* [PROBLEM STATEMENT]:
Copy the material below verbatim from the line with "Build this scene" to the line with "so.location = (-60, 60, 80)", both lines included, omitting pictures and every line outside that range.
BEGIN MATERIAL FOR THIS TASK
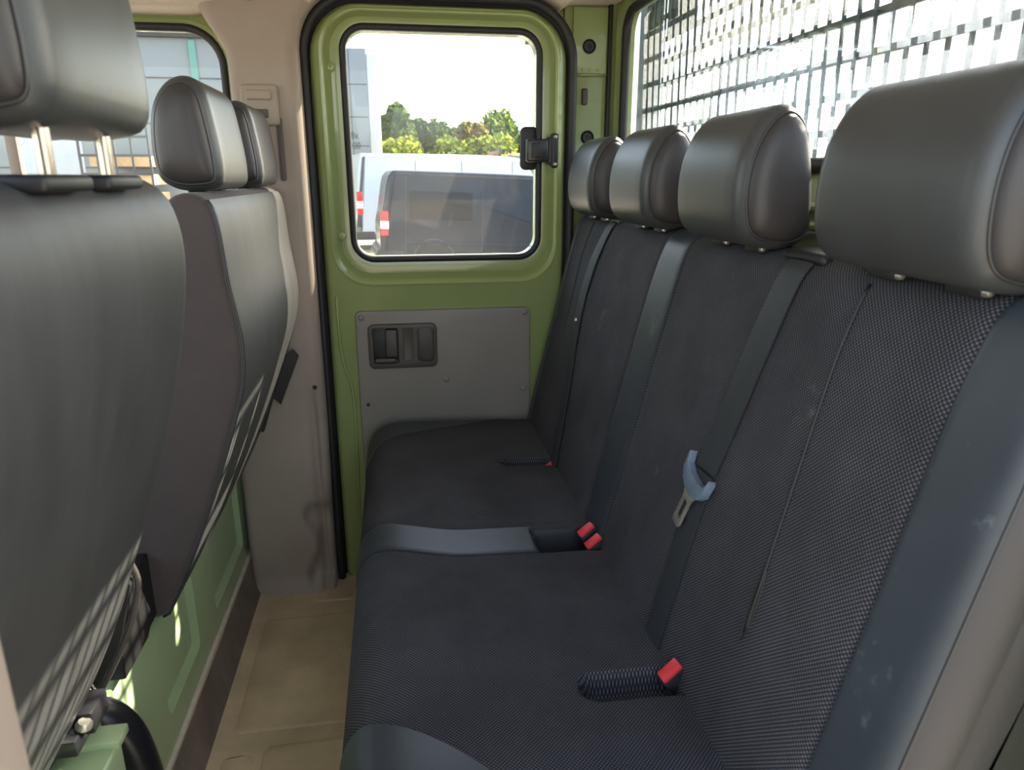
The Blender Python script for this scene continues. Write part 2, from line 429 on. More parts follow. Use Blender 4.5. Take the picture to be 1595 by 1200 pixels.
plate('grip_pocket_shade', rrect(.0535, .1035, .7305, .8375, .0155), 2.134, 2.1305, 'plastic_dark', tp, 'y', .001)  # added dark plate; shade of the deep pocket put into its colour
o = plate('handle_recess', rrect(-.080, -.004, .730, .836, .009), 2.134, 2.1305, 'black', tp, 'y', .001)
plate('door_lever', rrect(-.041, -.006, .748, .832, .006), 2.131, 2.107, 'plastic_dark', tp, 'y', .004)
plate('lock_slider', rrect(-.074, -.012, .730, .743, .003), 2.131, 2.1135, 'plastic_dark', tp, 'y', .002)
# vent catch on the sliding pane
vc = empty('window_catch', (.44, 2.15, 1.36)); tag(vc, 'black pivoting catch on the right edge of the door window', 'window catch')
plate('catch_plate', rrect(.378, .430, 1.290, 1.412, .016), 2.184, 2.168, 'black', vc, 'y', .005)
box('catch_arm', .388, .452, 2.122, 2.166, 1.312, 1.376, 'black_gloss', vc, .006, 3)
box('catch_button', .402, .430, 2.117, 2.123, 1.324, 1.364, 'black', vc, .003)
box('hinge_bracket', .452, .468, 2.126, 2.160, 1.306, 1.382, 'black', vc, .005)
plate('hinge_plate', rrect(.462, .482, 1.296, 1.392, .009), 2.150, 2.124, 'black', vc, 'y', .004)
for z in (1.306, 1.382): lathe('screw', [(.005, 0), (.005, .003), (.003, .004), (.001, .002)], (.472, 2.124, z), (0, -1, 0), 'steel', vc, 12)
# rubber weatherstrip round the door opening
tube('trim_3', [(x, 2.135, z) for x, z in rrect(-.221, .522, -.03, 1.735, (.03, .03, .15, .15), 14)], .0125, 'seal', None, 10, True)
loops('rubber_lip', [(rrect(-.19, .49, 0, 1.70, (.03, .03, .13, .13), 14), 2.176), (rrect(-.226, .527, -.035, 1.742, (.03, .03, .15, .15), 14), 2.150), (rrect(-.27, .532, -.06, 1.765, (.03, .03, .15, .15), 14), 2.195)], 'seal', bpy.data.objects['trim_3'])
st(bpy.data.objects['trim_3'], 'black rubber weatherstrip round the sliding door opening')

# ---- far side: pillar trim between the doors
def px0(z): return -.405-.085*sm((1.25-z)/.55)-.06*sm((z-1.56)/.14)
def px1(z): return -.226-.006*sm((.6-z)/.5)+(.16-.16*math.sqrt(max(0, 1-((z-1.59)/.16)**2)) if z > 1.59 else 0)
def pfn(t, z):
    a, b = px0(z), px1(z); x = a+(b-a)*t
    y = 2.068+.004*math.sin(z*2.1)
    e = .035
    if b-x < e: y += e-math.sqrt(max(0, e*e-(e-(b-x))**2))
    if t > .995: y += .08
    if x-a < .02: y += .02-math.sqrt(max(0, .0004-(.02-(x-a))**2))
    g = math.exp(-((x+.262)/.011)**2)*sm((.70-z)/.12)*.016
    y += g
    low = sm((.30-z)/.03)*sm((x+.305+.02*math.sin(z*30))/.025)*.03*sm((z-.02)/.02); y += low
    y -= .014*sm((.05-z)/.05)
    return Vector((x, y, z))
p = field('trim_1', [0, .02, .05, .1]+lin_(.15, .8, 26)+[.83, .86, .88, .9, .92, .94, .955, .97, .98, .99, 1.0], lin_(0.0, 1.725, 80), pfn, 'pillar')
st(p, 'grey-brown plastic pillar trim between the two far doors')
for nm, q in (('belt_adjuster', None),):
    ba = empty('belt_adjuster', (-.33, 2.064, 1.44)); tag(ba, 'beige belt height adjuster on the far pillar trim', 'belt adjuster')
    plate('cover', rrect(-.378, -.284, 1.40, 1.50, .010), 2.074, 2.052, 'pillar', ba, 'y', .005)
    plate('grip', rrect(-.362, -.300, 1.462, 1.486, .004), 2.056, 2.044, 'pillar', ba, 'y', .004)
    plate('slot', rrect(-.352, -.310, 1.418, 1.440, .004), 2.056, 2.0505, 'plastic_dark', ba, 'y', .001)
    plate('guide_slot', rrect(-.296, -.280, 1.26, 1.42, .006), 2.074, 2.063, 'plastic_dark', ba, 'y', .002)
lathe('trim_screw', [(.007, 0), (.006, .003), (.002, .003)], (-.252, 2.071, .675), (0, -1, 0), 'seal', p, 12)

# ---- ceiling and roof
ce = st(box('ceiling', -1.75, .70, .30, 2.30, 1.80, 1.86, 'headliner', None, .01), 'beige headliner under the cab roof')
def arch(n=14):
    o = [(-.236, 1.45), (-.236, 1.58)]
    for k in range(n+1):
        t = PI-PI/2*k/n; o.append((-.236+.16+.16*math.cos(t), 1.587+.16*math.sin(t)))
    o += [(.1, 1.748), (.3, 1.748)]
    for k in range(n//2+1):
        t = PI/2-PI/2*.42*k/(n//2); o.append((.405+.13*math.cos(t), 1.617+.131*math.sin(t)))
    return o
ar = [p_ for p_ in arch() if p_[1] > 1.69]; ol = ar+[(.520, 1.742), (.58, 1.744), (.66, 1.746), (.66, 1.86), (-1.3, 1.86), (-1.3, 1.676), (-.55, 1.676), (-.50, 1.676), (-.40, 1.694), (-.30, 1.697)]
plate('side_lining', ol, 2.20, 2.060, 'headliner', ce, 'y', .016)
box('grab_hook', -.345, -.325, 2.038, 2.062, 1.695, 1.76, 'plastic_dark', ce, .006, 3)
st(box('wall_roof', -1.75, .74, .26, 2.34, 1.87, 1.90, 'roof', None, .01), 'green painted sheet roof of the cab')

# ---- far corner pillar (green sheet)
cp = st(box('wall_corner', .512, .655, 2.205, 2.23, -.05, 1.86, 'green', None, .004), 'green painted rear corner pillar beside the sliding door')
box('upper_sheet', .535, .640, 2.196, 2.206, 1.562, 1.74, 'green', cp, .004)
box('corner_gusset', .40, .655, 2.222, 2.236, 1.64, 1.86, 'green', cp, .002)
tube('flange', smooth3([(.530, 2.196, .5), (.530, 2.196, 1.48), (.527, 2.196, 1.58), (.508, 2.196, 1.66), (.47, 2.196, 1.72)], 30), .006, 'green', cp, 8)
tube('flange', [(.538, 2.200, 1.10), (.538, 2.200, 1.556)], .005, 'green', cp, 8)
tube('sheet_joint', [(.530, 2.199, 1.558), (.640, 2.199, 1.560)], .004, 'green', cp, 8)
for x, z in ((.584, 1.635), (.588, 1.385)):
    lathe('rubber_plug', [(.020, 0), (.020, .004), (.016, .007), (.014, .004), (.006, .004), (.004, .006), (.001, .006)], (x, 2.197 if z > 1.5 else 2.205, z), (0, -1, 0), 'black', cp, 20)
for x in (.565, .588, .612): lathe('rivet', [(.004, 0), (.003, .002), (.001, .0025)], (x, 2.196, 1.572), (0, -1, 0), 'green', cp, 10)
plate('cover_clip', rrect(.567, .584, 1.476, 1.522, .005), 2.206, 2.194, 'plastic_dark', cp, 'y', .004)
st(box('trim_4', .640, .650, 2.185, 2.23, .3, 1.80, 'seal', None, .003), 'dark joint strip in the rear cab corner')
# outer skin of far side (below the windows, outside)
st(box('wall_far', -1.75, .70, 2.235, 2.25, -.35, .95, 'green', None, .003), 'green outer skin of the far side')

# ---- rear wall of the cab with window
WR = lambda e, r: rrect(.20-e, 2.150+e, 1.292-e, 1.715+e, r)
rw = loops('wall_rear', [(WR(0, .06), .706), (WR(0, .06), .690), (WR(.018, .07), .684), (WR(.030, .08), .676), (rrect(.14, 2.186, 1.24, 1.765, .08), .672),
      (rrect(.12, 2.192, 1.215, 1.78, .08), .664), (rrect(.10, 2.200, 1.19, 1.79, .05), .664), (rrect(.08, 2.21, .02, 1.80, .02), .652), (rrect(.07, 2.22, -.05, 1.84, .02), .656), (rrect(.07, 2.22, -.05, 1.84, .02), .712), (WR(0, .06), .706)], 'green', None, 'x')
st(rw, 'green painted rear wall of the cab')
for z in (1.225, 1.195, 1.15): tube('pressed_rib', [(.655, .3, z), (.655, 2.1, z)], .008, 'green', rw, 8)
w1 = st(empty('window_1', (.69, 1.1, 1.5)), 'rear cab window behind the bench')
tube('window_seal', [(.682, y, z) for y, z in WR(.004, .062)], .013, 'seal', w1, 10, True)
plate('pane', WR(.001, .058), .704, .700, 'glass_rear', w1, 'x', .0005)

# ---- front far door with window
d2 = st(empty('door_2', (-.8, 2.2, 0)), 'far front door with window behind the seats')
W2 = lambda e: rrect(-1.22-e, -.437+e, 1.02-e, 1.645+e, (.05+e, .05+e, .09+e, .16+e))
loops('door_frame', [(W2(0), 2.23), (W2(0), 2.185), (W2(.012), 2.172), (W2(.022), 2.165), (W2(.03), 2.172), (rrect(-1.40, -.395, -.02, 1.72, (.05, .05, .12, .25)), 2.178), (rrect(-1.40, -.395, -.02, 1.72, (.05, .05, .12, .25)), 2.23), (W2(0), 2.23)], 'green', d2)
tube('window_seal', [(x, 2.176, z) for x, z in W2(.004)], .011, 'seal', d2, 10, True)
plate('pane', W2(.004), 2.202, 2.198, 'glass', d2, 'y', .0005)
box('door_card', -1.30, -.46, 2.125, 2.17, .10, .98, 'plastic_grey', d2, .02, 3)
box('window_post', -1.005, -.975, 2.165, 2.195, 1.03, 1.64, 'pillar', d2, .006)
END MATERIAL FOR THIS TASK
BEGIN MATERIAL FOR THIS TASK
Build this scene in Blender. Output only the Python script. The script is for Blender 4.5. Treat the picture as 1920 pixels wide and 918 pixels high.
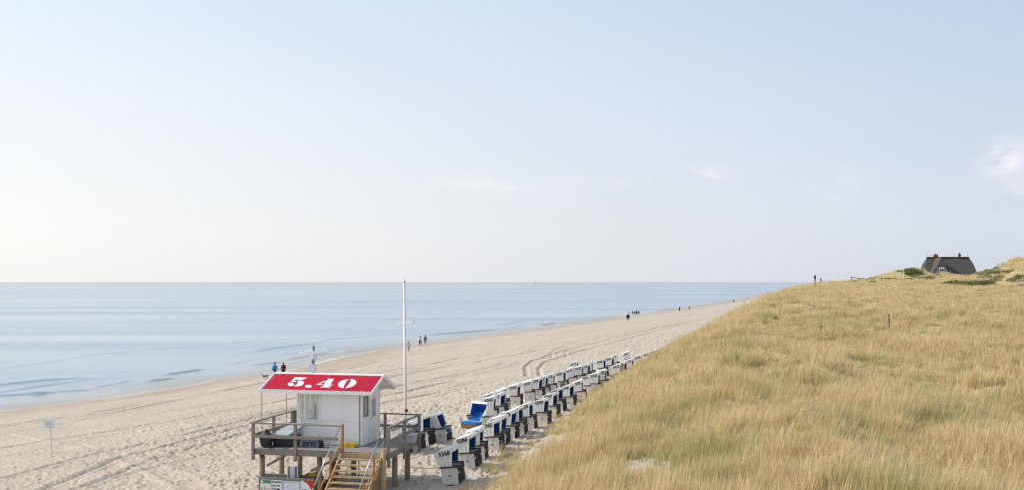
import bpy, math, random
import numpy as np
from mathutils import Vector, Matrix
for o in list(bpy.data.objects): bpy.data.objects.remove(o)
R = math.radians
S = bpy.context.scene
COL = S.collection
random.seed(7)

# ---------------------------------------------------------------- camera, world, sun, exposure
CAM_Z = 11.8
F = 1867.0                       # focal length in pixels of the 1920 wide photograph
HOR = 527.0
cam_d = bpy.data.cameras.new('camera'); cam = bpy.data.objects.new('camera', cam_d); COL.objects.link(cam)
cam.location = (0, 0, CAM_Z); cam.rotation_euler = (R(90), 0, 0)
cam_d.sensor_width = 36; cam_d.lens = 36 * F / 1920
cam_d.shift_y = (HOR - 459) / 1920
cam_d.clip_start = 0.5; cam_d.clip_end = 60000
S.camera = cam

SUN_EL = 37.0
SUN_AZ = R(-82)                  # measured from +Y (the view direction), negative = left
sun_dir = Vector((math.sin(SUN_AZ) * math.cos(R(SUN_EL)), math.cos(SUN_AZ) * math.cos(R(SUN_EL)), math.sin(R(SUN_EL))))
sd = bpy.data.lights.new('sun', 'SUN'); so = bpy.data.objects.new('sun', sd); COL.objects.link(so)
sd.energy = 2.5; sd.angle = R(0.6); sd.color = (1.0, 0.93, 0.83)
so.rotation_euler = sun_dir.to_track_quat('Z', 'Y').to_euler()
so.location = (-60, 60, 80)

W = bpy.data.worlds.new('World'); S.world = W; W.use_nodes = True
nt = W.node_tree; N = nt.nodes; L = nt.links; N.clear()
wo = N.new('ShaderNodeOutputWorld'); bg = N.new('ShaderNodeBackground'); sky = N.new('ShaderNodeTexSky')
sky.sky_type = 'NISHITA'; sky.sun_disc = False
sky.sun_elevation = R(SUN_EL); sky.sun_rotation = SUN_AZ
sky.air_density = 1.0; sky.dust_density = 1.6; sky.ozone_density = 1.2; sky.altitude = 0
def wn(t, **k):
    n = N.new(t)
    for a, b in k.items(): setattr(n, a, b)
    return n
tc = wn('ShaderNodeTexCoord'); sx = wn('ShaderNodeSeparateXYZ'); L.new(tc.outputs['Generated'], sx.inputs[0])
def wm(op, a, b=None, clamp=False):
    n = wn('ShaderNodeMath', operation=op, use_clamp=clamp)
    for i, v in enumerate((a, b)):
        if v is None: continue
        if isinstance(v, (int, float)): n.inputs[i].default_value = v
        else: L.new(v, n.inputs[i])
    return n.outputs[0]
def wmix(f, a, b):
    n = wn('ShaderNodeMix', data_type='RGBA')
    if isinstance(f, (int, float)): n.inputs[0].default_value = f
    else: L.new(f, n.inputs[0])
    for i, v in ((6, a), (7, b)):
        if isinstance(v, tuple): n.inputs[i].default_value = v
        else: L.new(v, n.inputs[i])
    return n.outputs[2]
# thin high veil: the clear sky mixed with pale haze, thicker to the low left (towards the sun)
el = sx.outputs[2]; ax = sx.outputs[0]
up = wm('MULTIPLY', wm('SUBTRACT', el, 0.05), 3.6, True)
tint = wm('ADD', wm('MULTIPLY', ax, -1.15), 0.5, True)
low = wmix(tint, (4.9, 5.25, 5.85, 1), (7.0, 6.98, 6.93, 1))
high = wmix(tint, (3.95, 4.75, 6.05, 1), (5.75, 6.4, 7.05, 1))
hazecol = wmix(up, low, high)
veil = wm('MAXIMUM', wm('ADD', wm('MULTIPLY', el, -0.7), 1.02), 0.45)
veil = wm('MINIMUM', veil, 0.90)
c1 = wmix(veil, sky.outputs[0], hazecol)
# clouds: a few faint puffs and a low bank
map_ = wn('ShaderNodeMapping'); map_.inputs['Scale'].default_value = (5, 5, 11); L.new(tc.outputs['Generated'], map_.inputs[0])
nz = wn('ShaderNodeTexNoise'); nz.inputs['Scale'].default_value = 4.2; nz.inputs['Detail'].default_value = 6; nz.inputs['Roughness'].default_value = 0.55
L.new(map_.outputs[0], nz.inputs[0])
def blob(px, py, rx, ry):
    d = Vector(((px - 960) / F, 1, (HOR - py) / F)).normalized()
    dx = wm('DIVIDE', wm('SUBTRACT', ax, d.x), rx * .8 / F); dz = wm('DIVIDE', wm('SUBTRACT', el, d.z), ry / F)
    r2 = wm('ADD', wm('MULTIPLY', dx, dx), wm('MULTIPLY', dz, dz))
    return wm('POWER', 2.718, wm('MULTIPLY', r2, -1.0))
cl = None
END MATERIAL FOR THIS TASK
* [REPLY]:
Build this scene in Blender. Output only the Python script. The script is for Blender 4.5. Treat the picture as 1920 pixels wide and 918 pixels high.
import bpy, math, random
import numpy as np
from mathutils import Vector, Matrix
for o in list(bpy.data.objects): bpy.data.objects.remove(o)
R = math.radians
S = bpy.context.scene
COL = S.collection
random.seed(7)

# ---------------------------------------------------------------- camera, world, sun, exposure
CAM_Z = 11.8
F = 1867.0                       # focal length in pixels of the 1920 wide photograph
HOR = 527.0
cam_d = bpy.data.cameras.new('camera'); cam = bpy.data.objects.new('camera', cam_d); COL.objects.link(cam)
cam.location = (0, 0, CAM_Z); cam.rotation_euler = (R(90), 0, 0)
cam_d.sensor_width = 36; cam_d.lens = 36 * F / 1920
cam_d.shift_y = (HOR - 459) / 1920
cam_d.clip_start = 0.5; cam_d.clip_end = 60000
S.camera = cam

SUN_EL = 37.0
SUN_AZ = R(-82)                  # measured from +Y (the view direction), negative = left
sun_dir = Vector((math.sin(SUN_AZ) * math.cos(R(SUN_EL)), math.cos(SUN_AZ) * math.cos(R(SUN_EL)), math.sin(R(SUN_EL))))
sd = bpy.data.lights.new('sun', 'SUN'); so = bpy.data.objects.new('sun', sd); COL.objects.link(so)
sd.energy = 2.5; sd.angle = R(0.6); sd.color = (1.0, 0.93, 0.83)
so.rotation_euler = sun_dir.to_track_quat('Z', 'Y').to_euler()
so.location = (-60, 60, 80)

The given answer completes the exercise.